Comme l’écrit Catherine Baptiste dans l’avant-propos, ce recueil est né à la faveur du confinement qui a renvoyé la poète à une jeunesse marquée par la contemplation de l’œuvre de Malevitch datant de 1932. Avec les poèmes de Lavinia Greenlaw et Anna Akhmatova, ses « deux complices imaginaires », reproduits en début de recueil, Catherine Baptiste a trouvé les mots qui « ont fait poèmes » pour libérer sa parole et dire elle aussi sa Maison Rouge.
Une parole qui, comme elle l’exprime, a été tue « par des gravats, par un secret d’enfance ».
La « suprématie du sensible » suscitée par le tableau de Malevitch fait qu’il se prête à des interprétations multiples mais non contradictoires. Reprenant les mots des poétesses qui l’ont précédées dans leur fascination pour cette demeure picturale, Baptiste écrit : « La maison rouge : refuge ou prison », sans point d’interrogation. Elle aurait pu écrire : refuge et prison… pour des femmes, pour nombre de femmes assignées à la résidence parentale puis maritale, sans omettre celle où se conçoivent puis s’élèvent, on pourrait dire presque se dressent, les enfants.
C’est de même le lieu de l’enfermement de la raison, qui vire à la folie, celui de l’absence d’évasion qui attise la « fureur du désir ». Lieu ultrasensible, où la cruauté voisine avec l’amour, où brûlent les sentiments divers dans la fournaise de ses murs clos.
Nous sommes des figures grossières
aux mouvements maladroits
La couleur noire nous cerne
fait de nous des prisonnières
des écorchées
Nous sommes rouges
ça fait volume
ça rend perceptible
le poids du corps
le poids de la douleur
lur nos seins
sur nos bouches
La femme occupant la maison finit par faire corps avec elle, par l’intérioriser, au risque de s’emmurer. C’est la maison qui, à force, l’habite, la déroute de son destin sans déloger ni sa force d’âme ni ses humeurs.
Dans nos intérieurs
Nous saignons
Et ce flux abondant est nôtre
Nous le cachons, le préservons
L’offrons à d’improbables enfants
A naître à jamais.
La maison est aussi mouvement, « perpétuelle métamorphose » : « une dévisagée / qu’on méconnaît. ». Elle est « un grand cri contenu », « une blessure cubique […] une tombe. »

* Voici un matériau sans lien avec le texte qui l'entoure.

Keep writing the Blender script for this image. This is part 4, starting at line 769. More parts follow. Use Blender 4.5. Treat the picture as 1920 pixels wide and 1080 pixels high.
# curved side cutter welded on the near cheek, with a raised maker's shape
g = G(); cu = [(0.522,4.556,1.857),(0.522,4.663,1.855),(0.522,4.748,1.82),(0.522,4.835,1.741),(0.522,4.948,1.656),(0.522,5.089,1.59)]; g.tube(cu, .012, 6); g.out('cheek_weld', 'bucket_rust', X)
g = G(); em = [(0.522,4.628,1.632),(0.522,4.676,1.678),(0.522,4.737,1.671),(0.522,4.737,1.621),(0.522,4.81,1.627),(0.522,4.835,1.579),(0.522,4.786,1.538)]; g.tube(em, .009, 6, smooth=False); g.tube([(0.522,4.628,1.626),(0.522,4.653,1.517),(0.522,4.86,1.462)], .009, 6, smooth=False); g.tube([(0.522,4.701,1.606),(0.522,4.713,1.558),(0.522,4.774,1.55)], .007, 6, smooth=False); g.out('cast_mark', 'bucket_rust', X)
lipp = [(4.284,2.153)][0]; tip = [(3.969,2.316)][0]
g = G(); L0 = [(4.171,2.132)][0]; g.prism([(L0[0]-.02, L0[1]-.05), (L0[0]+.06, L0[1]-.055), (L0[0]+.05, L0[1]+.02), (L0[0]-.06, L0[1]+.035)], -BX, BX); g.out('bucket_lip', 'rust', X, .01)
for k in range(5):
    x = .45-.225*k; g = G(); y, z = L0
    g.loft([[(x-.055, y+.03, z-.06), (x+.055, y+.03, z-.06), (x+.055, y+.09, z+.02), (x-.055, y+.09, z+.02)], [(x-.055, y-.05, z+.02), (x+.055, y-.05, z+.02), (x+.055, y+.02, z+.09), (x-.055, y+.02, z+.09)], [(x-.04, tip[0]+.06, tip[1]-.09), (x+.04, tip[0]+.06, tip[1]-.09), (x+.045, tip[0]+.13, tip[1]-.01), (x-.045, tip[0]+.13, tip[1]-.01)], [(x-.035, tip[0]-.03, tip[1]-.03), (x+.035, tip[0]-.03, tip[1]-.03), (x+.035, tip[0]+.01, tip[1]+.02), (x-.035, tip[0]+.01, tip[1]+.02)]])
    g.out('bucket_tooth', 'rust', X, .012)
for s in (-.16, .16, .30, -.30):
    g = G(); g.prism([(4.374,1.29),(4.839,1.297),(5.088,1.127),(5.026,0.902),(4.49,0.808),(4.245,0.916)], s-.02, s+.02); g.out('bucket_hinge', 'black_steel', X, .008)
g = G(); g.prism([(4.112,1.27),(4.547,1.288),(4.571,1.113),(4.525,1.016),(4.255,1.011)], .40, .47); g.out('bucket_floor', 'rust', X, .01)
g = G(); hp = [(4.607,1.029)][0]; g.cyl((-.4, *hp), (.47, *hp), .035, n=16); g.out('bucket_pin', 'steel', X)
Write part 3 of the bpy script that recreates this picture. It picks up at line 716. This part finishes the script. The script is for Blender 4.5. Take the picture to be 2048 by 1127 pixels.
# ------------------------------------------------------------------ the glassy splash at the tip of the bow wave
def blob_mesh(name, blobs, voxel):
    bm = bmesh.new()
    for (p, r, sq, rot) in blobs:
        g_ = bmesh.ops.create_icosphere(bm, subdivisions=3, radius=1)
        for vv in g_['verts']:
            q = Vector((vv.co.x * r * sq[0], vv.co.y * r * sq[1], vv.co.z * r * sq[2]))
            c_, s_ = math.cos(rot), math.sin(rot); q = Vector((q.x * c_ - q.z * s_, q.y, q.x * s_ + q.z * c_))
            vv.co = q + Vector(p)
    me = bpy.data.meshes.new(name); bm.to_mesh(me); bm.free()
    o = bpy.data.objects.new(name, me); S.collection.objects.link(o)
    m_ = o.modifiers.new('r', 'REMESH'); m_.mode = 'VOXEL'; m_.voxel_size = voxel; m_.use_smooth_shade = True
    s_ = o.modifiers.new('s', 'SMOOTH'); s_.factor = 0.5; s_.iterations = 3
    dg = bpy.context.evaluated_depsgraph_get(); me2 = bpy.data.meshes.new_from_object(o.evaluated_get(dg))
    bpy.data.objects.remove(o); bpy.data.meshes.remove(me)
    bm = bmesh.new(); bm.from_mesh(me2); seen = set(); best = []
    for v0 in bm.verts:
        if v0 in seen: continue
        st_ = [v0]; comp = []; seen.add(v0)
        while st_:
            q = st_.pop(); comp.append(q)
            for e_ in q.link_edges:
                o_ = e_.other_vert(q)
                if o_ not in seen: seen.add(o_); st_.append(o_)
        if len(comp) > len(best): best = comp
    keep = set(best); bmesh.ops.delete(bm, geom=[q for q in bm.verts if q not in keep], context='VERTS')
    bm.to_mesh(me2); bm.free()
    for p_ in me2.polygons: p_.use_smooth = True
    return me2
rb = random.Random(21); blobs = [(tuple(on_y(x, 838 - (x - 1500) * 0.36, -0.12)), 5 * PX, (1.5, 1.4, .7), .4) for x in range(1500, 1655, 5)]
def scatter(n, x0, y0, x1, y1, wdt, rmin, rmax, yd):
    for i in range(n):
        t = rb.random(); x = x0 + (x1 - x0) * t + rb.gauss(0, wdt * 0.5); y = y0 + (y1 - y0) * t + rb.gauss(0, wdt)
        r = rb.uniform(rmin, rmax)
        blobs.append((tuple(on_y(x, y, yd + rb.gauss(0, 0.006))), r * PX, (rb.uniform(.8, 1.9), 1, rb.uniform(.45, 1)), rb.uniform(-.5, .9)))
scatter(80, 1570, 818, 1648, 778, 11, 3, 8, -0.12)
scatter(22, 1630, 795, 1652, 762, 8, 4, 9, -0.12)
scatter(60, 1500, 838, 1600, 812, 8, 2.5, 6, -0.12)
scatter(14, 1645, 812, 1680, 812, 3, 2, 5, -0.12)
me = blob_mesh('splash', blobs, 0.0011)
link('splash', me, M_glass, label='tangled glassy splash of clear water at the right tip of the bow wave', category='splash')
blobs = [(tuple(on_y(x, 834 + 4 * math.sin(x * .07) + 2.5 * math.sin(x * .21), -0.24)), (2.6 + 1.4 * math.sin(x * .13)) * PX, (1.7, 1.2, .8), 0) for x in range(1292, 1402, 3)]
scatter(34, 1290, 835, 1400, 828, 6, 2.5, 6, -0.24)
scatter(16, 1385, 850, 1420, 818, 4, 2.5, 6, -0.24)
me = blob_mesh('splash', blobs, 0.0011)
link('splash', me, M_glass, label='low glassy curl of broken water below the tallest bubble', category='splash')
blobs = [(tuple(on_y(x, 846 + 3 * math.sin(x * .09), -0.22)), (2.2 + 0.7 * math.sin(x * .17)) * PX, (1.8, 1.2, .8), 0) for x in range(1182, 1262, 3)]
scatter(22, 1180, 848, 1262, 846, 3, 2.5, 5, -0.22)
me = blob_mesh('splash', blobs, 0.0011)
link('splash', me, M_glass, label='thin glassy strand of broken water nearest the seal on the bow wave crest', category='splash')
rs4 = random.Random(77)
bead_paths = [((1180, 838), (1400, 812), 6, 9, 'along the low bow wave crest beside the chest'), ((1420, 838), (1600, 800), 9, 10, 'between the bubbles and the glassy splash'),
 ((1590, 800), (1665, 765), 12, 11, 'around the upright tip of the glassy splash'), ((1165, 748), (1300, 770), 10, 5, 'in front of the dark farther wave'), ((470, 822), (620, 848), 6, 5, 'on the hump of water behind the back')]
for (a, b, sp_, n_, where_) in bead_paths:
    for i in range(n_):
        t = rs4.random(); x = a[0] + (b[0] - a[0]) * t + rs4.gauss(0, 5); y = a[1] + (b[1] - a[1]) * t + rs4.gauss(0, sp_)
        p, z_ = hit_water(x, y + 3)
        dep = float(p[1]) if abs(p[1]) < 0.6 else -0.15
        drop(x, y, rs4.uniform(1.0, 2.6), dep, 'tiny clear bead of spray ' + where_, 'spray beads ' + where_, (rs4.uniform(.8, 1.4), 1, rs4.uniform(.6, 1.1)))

« La maison rouge exaltée » délivre les mots en poèmes et les images en tableaux ; elle abrite l’atelier de l’artiste, « salle d’attente d’un cœur. » Elle bat comme « cœur à boucherie, cœur à saigner » comme « cœur immortel, cœur de précision ».
Catherine Baptiste questionne la maison rouge – ce qui la fonde, ce qui la limite. Par delà le souvenir, dans tous ses recoins métaphoriques, elle creuse « l’idée de la maison » pour trouver au lieu de la naissance de l’amour et du besoin d’expression le coeur de la création.
Les beaux collages de Manou Joubert « sont venus à la rescousse des mots » pour seconder la poétesse dans son travail de libération de la mémoire et de ré-ancrage de l’écriture.